In very recent times, a dynamo of a daily-fee golf course has taken shape within this trivia-question tract of land. If you haven't yet had the pleasure, let this serve as your introduction to the Damian Pascuzzo-designed Ranch Golf Club, sited on a former country retreat of the Crane Paper Company clan

Commencing his work on the relatively blank canvas provided by subtly pitching dairy land at the base of the big ridge, Pascuzzo drew on classic hole-routing concepts that reward forethought and either lightly scold or sternly admonish grip-and-rip aggressiveness.
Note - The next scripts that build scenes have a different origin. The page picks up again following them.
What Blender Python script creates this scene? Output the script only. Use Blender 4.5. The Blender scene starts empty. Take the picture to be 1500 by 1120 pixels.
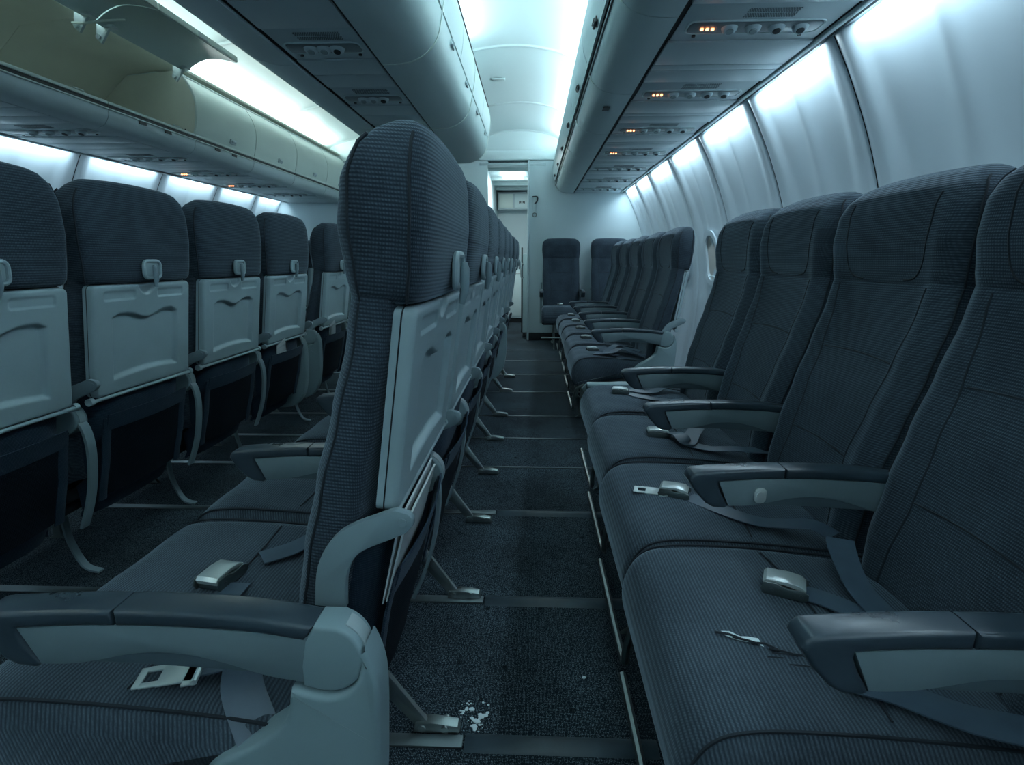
import bpy, bmesh, math, random
from mathutils import Vector, Matrix
random.seed(7)
S = bpy.context.scene
COL = S.collection
PI = math.pi

# ------------------------------------------------------------ camera
cd = bpy.data.cameras.new('camera'); cam = bpy.data.objects.new('camera', cd); COL.objects.link(cam)
cam.location = (0, 0, 1.0)
cam.rotation_euler = (math.radians(90 - 13.049), 0, math.radians(2.179))
cd.sensor_width = 36; cd.lens = 768 / 1500 * 36; cd.clip_start = 0.02; cd.clip_end = 60
S.camera = cam
# ------------------------------------------------------------ world + exposure
w = bpy.data.worlds.new('world'); S.world = w; w.use_nodes = True
w.node_tree.nodes['Background'].inputs[0].default_value = (0.25, 0.45, 0.6, 1)
w.node_tree.nodes['Background'].inputs[1].default_value = 0.02
S.view_settings.view_transform = 'Standard'; S.view_settings.look = 'None'
S.view_settings.gamma = 1; S.view_settings.use_curve_mapping = False
S.view_settings.exposure = 1.5
# ------------------------------------------------------------ lights (the cabin's own strip lights)
def area(name, loc, sx, sy, direction, power, color, spread=180):
    l = bpy.data.lights.new(name, 'AREA'); l.shape = 'RECTANGLE'; l.size = sx; l.size_y = sy
    l.energy = power; l.color = color; l.spread = math.radians(spread)
    o = bpy.data.objects.new(name, l); COL.objects.link(o); o.location = loc
    # local -Z = direction, local Y = world Y
    z = -Vector(direction).normalized(); y = Vector((0, 1, 0)); x = y.cross(z).normalized(); y = z.cross(x)
    o.rotation_euler = Matrix((x, y, z)).transposed().to_euler()
    return o
COVE = (0.74, 0.93, 1.0); WASH = (0.66, 0.88, 1.0); WARMC = (0.84, 0.97, 0.95)
# cove tubes lying on top of the bins, beside the ceiling channels
area('cove_light', (0.36, 2.3, 2.30), 0.05, 8.6, (-0.45, 0, 1), 18.5, COVE)
area('cove_light', (-0.46, 1.0, 2.36), 0.05, 6.0, (0.45, 0, 1), 6, COVE)
area('cove_light', (-2.42, 2.3, 2.285), 0.05, 8.6, (0.5, 0, 1), 16, WARMC)
# wash tubes between bin edge and side wall, one per wall panel
R_SEAMS = [-2.2, -1.33, -0.46, 0.45, 1.35, 2.24, 3.05, 3.88, 4.66, 5.45, 6.10, 6.75]
L_SEAMS = [-2.2, -1.3, -0.4, 0.45, 1.3, 2.14, 2.95, 3.77, 4.6, 5.4, 6.15, 6.75]
for a, b in zip(R_SEAMS[:-1], R_SEAMS[1:]):
    area('wall_wash_light', (1.098, (a + b) / 2 - .02, 1.806), 0.02, (b - a) * .74, (0.55, 0, -1), 1.8 * (b - a), WASH)
for a, b in zip(L_SEAMS[:-1], L_SEAMS[1:]):
    area('wall_wash_light', (-3.08, (a + b) / 2, 1.716), 0.02, (b - a) * .74, (-0.55, 0, -1), 1.8 * (b - a), WASH)
# galley ceiling panel light beyond the bulkhead
area('galley_light', (-0.27, 7.4, 2.085), 0.26, 0.38, (0, 0, -1), 4.0, (0.9, 1, 1))

# ------------------------------------------------------------ materials
def mat(name, color, rough=.5, metal=0, spec=.5):
    m = bpy.data.materials.new(name); m.use_nodes = True
    b = m.node_tree.nodes['Principled BSDF']
    b.inputs['Base Color'].default_value = (*color, 1); b.inputs['Roughness'].default_value = rough
    b.inputs['Metallic'].default_value = metal; b.inputs['Specular IOR Level'].default_value = spec
    return m
def N(m, t, **k):
    n = m.node_tree.nodes.new(t)
    for a, v in k.items():
        if a in n.inputs: n.inputs[a].default_value = v
        else: setattr(n, a, v)
    return n
def LK(m, a, b): m.node_tree.links.new(a, b)
def mathn(m, op, a, b=None):
    n = m.node_tree.nodes.new('ShaderNodeMath'); n.operation = op
    for i, v in enumerate((a, b)):
        if v is None: continue
        if isinstance(v, (int, float)): n.inputs[i].default_value = v
        else: LK(m, v, n.inputs[i])
    return n.outputs[0]
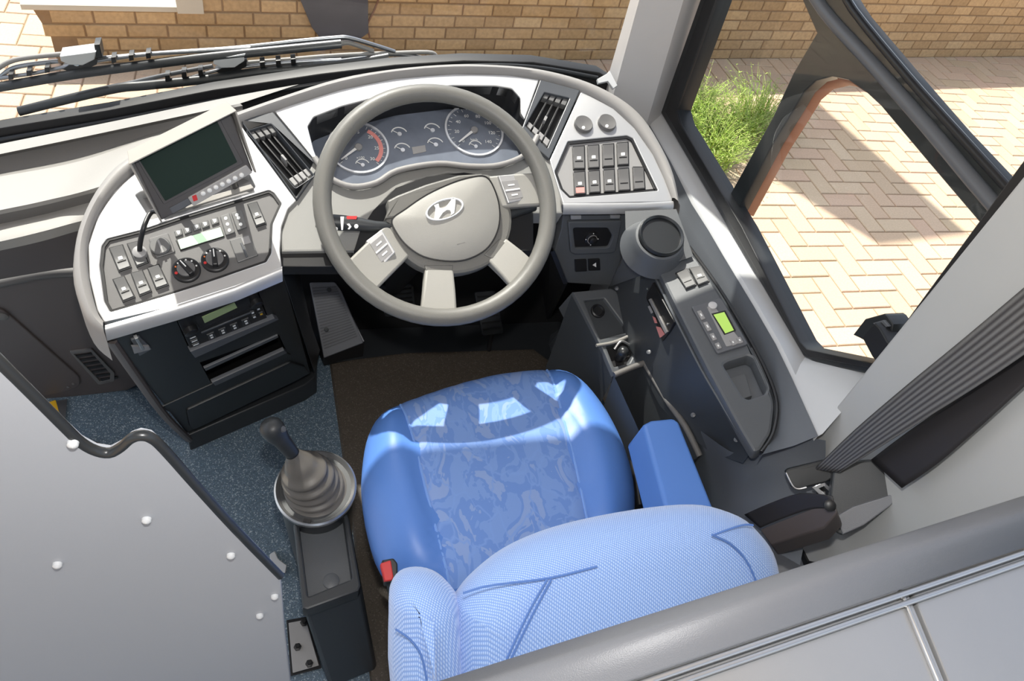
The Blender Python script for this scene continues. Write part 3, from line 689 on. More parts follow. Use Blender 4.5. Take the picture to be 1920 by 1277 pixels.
plate('screen_bezel', MO, [(256, 299), (410, 219), (457, 306), (307, 384)], 0, .0015, 'monitor', mon, bevel=.001, rnd=.003)
plate('screen', MO, [(262, 301), (406, 225), (445, 304), (310, 377)], .001, .0025, 'screen', mon, bevel=0, rnd=.002)
st = plate('button_strip', MO, [(352, 371), (462, 309), (474, 324), (363, 387)], 0, .003, 'mstrip', mon, bevel=.001, rnd=.003)
for i in range(7):
    x, y = 381+12*i, 363-5.75*i; lathe('button', MO, MO.px(x, y, .005), [(.0042, .002), (.0042, .005), (.003, .0062), (0, .0065)], 'white', st, 14)
plate('sensor_window', MO, [(360, 368), (368, 365), (371, 375), (363, 378)], .003, .0038, 'red', st, bevel=0, rnd=.001)
plate('maker_strip', MO, [(318, 390), (352, 372), (358, 382), (324, 400)], 0, .001, 'frame', mon, bevel=0)
plate('bracket_foot', FA, [(300, 395), (470, 345), (476, 352), (306, 404)], 0, .006, 'hood', mon, bevel=.001)
tube('bracket_arm', [FA.at(330, 385, 0), MO.at(360, 365, -.04), MO.at(365, 330, -.03)], .008, 'black', mon, 8)
tube('bracket_arm', [FA.at(440, 350, 0), MO.at(430, 330, -.04), MO.at(420, 305, -.03)], .008, 'black', mon, 8)
tube('cable', [MO.at(305, 400, -.03), FA.at(284, 398, .035), FA.at(270, 425, .04), FA.at(263, 455, .02), FA.at(262, 470, .008)], .0045, 'black', mon, 10, sm=6)
# ================================================================== steering wheel
wc = Z(820, 385, .945)
wn = Vector((.0, -math.sin(math.radians(37)), math.cos(math.radians(37))))
WF = Fr(wc, wn)
sw = thing('steering_wheel', 'large grey four-spoke steering wheel with oval chrome emblem', 'steering wheel', tuple(WF.w(0, -.03, -.12)))
out = [WF.px(820+215*math.cos(a), 384+210*math.sin(a)) for a in [k*math.pi/18 for k in range(36)]]
cxy = Vector((sum(p[0] for p in out)/36, sum(p[1] for p in out)/36)); R0 = sum((Vector(p)-cxy).length for p in out)/36
RC = (cxy.x, cxy.y)
tube('rim', [WF.w(cxy.x+(R0-.002)*math.cos(k*math.pi/32), cxy.y+(R0-.002)*math.sin(k*math.pi/32), 0) for k in range(64)], .0175, 'wheel', sw, 18, closed=True, sm=0)
HB = Fr(WF.o-WF.n*.028, WF.n)
hubc = HB.px(842, 408)
# hub ring and cover
hr0 = abs(HB.px(948, 408)[0]-hubc[0])
plate('hub_ring', HB, [(726, 402), (760, 374), (810, 352), (870, 332), (915, 326), (943, 345), (958, 385), (960, 428), (945, 468), (915, 497), (872, 512), (828, 513), (784, 500), (748, 470), (728, 435)], -.035, .0, 'wheel', sw, bevel=.007, sp=3)
cov = [(735, 412), (760, 392), (800, 365), (850, 342), (890, 331), (912, 332), (926, 352), (936, 385), (936, 420), (925, 450), (905, 472), (872, 487), (835, 489), (795, 481), (765, 462), (745, 438)]
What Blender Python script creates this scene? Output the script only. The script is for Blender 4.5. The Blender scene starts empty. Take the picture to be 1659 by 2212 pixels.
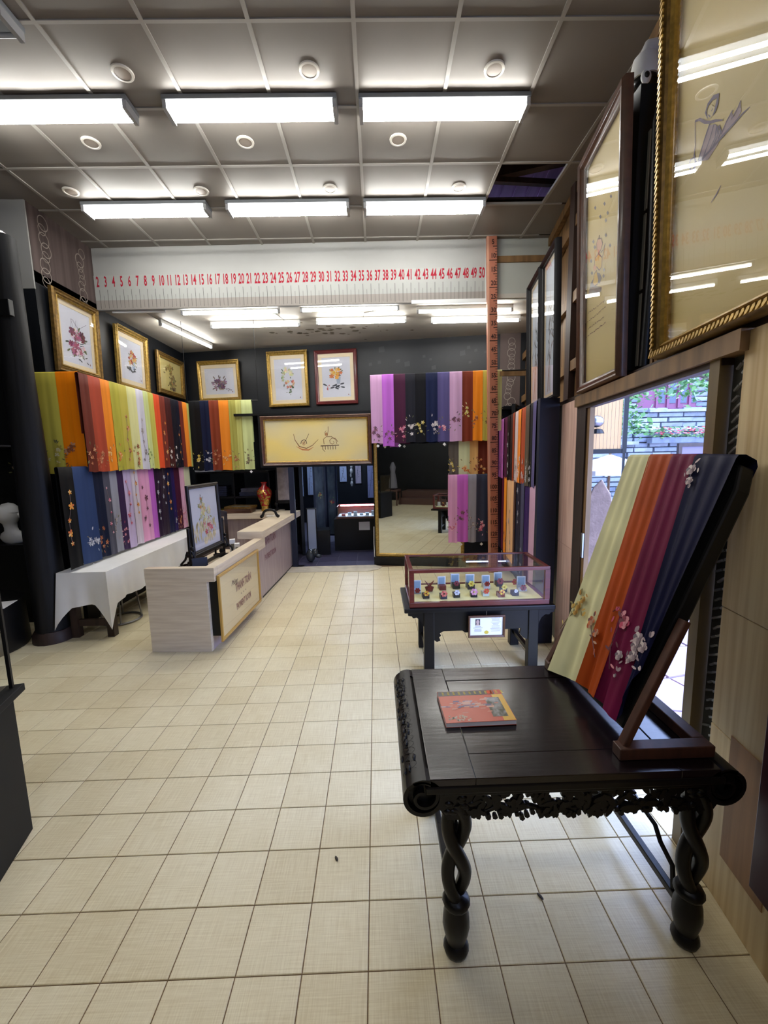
import bpy, bmesh, math, random
from mathutils import Vector, Matrix
R = random.Random(7)
pi = math.pi
SC = bpy.context.scene
COL = SC.collection
# ------------------------------------------------------------------ camera
FPX, YAW, PITCH, ROLL, EYE = 887.554, 0.0178497, -0.1335731, -0.0218349, 1.53738
def cam_axes():
    cy, sy, cp, sp, cr, sr = math.cos(YAW), math.sin(YAW), math.cos(PITCH), math.sin(PITCH), math.cos(ROLL), math.sin(ROLL)
    f = Vector((sy*cp, cy*cp, sp)); r = Vector((cy, -sy, 0)); u = r.cross(f)
    return cr*r + sr*u, -sr*r + cr*u, f
CR, CU, CF = cam_axes()
cd = bpy.data.cameras.new('camera'); cam = bpy.data.objects.new('camera', cd); COL.objects.link(cam)
cd.sensor_fit = 'HORIZONTAL'; cd.sensor_width = 36.0; cd.lens = FPX/1659*36.0; cd.clip_start = 0.02; cd.clip_end = 200
cam.matrix_world = Matrix(((CR.x, CU.x, -CF.x, 0), (CR.y, CU.y, -CF.y, 0), (CR.z, CU.z, -CF.z, EYE), (0, 0, 0, 1)))
SC.camera = cam
# ------------------------------------------------------------------ world, exposure
w = bpy.data.worlds.new('sky'); SC.world = w; w.use_nodes = True
bg = w.node_tree.nodes['Background']; bg.inputs[0].default_value = (0.42, 0.56, 1.0, 1); bg.inputs[1].default_value = 7.0
SC.view_settings.view_transform = 'Standard'; SC.view_settings.look = 'None'
SC.view_settings.exposure = 0.58; SC.view_settings.gamma = 1.0
TUBE_POWER = 34.0       # radiance of a lit fluorescent tube

def ray(px, py): return CF + CR*((px-829.5)/FPX) - CU*((py-1106)/FPX)
def slope(px, py): d = ray(px, py); return d.x/d.y
def on_line(a, A, B):
    """fraction along the plan line A-B at which the sight line x = a*y crosses it"""
    dx, dy = B[0]-A[0], B[1]-A[1]
    return (a*A[1]-A[0])/(dx-a*dy)
def lin(v): v /= 255.0; return v/12.92 if v <= .04045 else ((v+.055)/1.055)**2.4
def c3(c): return (lin(c[0]), lin(c[1]), lin(c[2]), 1)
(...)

No. 10, for example, is a Cape-style hole on which the bolder players in our group paid dearly for trying to bite off extra yardage around the dogleg, landing in British-style fescue that ought to produce audible burps, given the way it eats golf balls. Better to play it safe off the tee, since this is one Cape hole that plays comfortably downhill on the approach shot.

Route options and risk-assessment work continues in the high-country holes, although a few of the tighter corridors may leave you thankful for any drive that finds fairway. The back nine's transition hole is No. 11. Here horizontal golf concludes and your siege of the ridge holes begins. As we approached this tee, I was crossing my fingers on behalf of the designer. Holes that connect lowland to upland can sometimes make the golfer feel like a haybale riding a grain conveyor up into the silo. But instead of a get-it-over-with trudge, this par 4 does one the favor of playing shorter off the tee than it looks and legitimately demanding right-side placement of the drive.

For a golf course to be exceptional, I've lately decided, it has to lower a wispy cloud of bliss upon the golfer somewhere early in its back nine. A hint of rapture must overtake a player, brought on by the routing and the surroundings. The Ranch passes this bliss test, or so it struck me on the tee at No. 15, which seems like the heart of the upland collection. The tee shot is slightly uphill to a landing area you can see but you can't visually chart. The fairway's right-to-left downward cant is fully revealed as you walk over a rise and survey a narrow, deep green burdened beautifully on the right by a long sweep of land rendered nearly unnavigable by multiple bunkers and a towering oak tree.

The 18th is a prove-it par 4 that ducks back nostalgically into the first tier of woodland. This hole provides ample driving space, but rises on a mild upslope to reveal less landing area than the eye of a fretful player would like to see. But No. 18 is really a second-shot hole, playing downhill to a green site that distracts the unfocused golfer by providing a half-acre of fairway-like space pin-high to the right.

This is a popular trick of modern course-building, one I find oddly stimulating. The Ranch's opening hole goes mad for this little ruse, providing a vast arc of lovely-looking fairway—even mounds and bunkers—miles to the right of where common sense would tell you to play. It’s one more little way in which this new layout in an old border town gets into your head, and stays there.